**Given information:**
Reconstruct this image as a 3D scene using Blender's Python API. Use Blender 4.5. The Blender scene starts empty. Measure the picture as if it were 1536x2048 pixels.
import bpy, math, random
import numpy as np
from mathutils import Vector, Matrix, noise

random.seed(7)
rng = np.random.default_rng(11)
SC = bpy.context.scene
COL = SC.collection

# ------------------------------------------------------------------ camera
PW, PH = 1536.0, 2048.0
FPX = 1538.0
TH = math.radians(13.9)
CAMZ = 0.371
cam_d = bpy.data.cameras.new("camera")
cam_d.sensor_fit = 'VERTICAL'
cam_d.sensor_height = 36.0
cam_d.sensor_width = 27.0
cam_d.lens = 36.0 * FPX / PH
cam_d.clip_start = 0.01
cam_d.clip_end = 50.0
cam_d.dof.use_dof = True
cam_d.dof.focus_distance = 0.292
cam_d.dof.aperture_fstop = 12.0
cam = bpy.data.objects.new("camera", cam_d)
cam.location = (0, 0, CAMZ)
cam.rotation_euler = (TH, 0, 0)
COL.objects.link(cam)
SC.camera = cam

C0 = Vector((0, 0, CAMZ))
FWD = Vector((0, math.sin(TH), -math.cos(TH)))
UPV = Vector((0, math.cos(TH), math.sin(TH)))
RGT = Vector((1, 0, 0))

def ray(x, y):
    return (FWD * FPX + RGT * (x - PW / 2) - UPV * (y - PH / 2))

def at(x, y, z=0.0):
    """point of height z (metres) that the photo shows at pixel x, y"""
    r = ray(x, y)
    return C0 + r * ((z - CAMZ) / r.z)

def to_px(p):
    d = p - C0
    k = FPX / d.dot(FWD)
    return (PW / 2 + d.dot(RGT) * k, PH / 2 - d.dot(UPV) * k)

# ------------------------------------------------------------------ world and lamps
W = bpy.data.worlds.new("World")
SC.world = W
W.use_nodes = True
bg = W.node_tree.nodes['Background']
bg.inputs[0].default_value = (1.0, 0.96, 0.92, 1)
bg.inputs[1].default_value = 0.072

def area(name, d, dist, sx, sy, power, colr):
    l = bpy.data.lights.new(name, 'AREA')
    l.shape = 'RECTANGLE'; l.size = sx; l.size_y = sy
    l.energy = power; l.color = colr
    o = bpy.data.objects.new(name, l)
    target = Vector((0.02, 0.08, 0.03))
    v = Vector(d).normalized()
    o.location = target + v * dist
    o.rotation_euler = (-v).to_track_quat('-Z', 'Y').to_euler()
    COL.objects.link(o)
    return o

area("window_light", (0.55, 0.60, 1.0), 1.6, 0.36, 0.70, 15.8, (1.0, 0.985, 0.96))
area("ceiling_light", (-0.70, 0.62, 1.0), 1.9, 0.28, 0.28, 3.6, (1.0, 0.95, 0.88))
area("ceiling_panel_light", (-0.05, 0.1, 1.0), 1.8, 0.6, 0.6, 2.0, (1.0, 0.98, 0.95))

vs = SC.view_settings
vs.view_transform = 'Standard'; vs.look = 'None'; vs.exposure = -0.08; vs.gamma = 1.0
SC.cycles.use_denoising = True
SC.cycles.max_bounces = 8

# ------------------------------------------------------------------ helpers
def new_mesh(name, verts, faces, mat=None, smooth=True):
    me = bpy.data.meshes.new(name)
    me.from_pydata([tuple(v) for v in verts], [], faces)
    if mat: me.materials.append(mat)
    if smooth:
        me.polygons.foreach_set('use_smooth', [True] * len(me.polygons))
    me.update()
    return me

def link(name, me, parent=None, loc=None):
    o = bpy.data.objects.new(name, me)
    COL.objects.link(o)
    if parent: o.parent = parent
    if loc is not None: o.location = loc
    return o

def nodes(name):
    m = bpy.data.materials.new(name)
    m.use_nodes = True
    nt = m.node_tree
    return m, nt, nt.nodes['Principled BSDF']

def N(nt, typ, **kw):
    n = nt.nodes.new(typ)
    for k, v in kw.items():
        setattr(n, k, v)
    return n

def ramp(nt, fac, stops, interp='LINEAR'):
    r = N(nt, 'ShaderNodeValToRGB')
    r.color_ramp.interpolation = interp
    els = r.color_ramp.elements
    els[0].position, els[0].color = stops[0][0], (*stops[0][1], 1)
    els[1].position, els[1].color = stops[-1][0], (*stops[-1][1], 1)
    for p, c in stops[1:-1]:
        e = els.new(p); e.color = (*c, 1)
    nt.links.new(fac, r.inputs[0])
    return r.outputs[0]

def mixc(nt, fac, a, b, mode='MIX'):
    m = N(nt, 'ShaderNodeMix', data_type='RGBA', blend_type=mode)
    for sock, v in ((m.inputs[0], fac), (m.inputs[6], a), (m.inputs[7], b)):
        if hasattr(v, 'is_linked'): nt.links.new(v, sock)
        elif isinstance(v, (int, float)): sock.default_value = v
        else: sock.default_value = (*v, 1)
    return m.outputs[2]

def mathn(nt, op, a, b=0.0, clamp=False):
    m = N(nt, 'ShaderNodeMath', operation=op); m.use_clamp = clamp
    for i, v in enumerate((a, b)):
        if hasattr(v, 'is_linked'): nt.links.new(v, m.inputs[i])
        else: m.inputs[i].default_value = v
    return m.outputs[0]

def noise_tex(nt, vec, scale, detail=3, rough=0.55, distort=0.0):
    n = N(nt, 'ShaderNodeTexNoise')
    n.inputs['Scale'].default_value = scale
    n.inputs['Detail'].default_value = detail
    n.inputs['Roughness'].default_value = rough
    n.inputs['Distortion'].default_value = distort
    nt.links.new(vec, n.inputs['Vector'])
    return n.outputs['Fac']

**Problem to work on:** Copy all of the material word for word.

**Response:**
Reconstruct this image as a 3D scene using Blender's Python API. Use Blender 4.5. The Blender scene starts empty. Measure the picture as if it were 1536x2048 pixels.
import bpy, math, random
import numpy as np
from mathutils import Vector, Matrix, noise

random.seed(7)
rng = np.random.default_rng(11)
SC = bpy.context.scene
COL = SC.collection

# ------------------------------------------------------------------ camera
PW, PH = 1536.0, 2048.0
FPX = 1538.0
TH = math.radians(13.9)
CAMZ = 0.371
cam_d = bpy.data.cameras.new("camera")
cam_d.sensor_fit = 'VERTICAL'
cam_d.sensor_height = 36.0
cam_d.sensor_width = 27.0
cam_d.lens = 36.0 * FPX / PH
cam_d.clip_start = 0.01
cam_d.clip_end = 50.0
cam_d.dof.use_dof = True
cam_d.dof.focus_distance = 0.292
cam_d.dof.aperture_fstop = 12.0
cam = bpy.data.objects.new("camera", cam_d)
cam.location = (0, 0, CAMZ)
cam.rotation_euler = (TH, 0, 0)
COL.objects.link(cam)
SC.camera = cam

C0 = Vector((0, 0, CAMZ))
FWD = Vector((0, math.sin(TH), -math.cos(TH)))
UPV = Vector((0, math.cos(TH), math.sin(TH)))
RGT = Vector((1, 0, 0))

def ray(x, y):
    return (FWD * FPX + RGT * (x - PW / 2) - UPV * (y - PH / 2))

def at(x, y, z=0.0):
    """point of height z (metres) that the photo shows at pixel x, y"""
    r = ray(x, y)
    return C0 + r * ((z - CAMZ) / r.z)

def to_px(p):
    d = p - C0
    k = FPX / d.dot(FWD)
    return (PW / 2 + d.dot(RGT) * k, PH / 2 - d.dot(UPV) * k)

# ------------------------------------------------------------------ world and lamps
W = bpy.data.worlds.new("World")
SC.world = W
W.use_nodes = True
bg = W.node_tree.nodes['Background']
bg.inputs[0].default_value = (1.0, 0.96, 0.92, 1)
bg.inputs[1].default_value = 0.072

def area(name, d, dist, sx, sy, power, colr):
    l = bpy.data.lights.new(name, 'AREA')
    l.shape = 'RECTANGLE'; l.size = sx; l.size_y = sy
    l.energy = power; l.color = colr
    o = bpy.data.objects.new(name, l)
    target = Vector((0.02, 0.08, 0.03))
    v = Vector(d).normalized()
    o.location = target + v * dist
    o.rotation_euler = (-v).to_track_quat('-Z', 'Y').to_euler()
    COL.objects.link(o)
    return o

area("window_light", (0.55, 0.60, 1.0), 1.6, 0.36, 0.70, 15.8, (1.0, 0.985, 0.96))
area("ceiling_light", (-0.70, 0.62, 1.0), 1.9, 0.28, 0.28, 3.6, (1.0, 0.95, 0.88))
area("ceiling_panel_light", (-0.05, 0.1, 1.0), 1.8, 0.6, 0.6, 2.0, (1.0, 0.98, 0.95))

vs = SC.view_settings
vs.view_transform = 'Standard'; vs.look = 'None'; vs.exposure = -0.08; vs.gamma = 1.0
SC.cycles.use_denoising = True
SC.cycles.max_bounces = 8

# ------------------------------------------------------------------ helpers
def new_mesh(name, verts, faces, mat=None, smooth=True):
    me = bpy.data.meshes.new(name)
    me.from_pydata([tuple(v) for v in verts], [], faces)
    if mat: me.materials.append(mat)
    if smooth:
        me.polygons.foreach_set('use_smooth', [True] * len(me.polygons))
    me.update()
    return me

def link(name, me, parent=None, loc=None):
    o = bpy.data.objects.new(name, me)
    COL.objects.link(o)
    if parent: o.parent = parent
    if loc is not None: o.location = loc
    return o

def nodes(name):
    m = bpy.data.materials.new(name)
    m.use_nodes = True
    nt = m.node_tree
    return m, nt, nt.nodes['Principled BSDF']

def N(nt, typ, **kw):
    n = nt.nodes.new(typ)
    for k, v in kw.items():
        setattr(n, k, v)
    return n

def ramp(nt, fac, stops, interp='LINEAR'):
    r = N(nt, 'ShaderNodeValToRGB')
    r.color_ramp.interpolation = interp
    els = r.color_ramp.elements
    els[0].position, els[0].color = stops[0][0], (*stops[0][1], 1)
    els[1].position, els[1].color = stops[-1][0], (*stops[-1][1], 1)
    for p, c in stops[1:-1]:
        e = els.new(p); e.color = (*c, 1)
    nt.links.new(fac, r.inputs[0])
    return r.outputs[0]

def mixc(nt, fac, a, b, mode='MIX'):
    m = N(nt, 'ShaderNodeMix', data_type='RGBA', blend_type=mode)
    for sock, v in ((m.inputs[0], fac), (m.inputs[6], a), (m.inputs[7], b)):
        if hasattr(v, 'is_linked'): nt.links.new(v, sock)
        elif isinstance(v, (int, float)): sock.default_value = v
        else: sock.default_value = (*v, 1)
    return m.outputs[2]

def mathn(nt, op, a, b=0.0, clamp=False):
    m = N(nt, 'ShaderNodeMath', operation=op); m.use_clamp = clamp
    for i, v in enumerate((a, b)):
        if hasattr(v, 'is_linked'): nt.links.new(v, m.inputs[i])
        else: m.inputs[i].default_value = v
    return m.outputs[0]

def noise_tex(nt, vec, scale, detail=3, rough=0.55, distort=0.0):
    n = N(nt, 'ShaderNodeTexNoise')
    n.inputs['Scale'].default_value = scale
    n.inputs['Detail'].default_value = detail
    n.inputs['Roughness'].default_value = rough
    n.inputs['Distortion'].default_value = distort
    nt.links.new(vec, n.inputs['Vector'])
    return n.outputs['Fac']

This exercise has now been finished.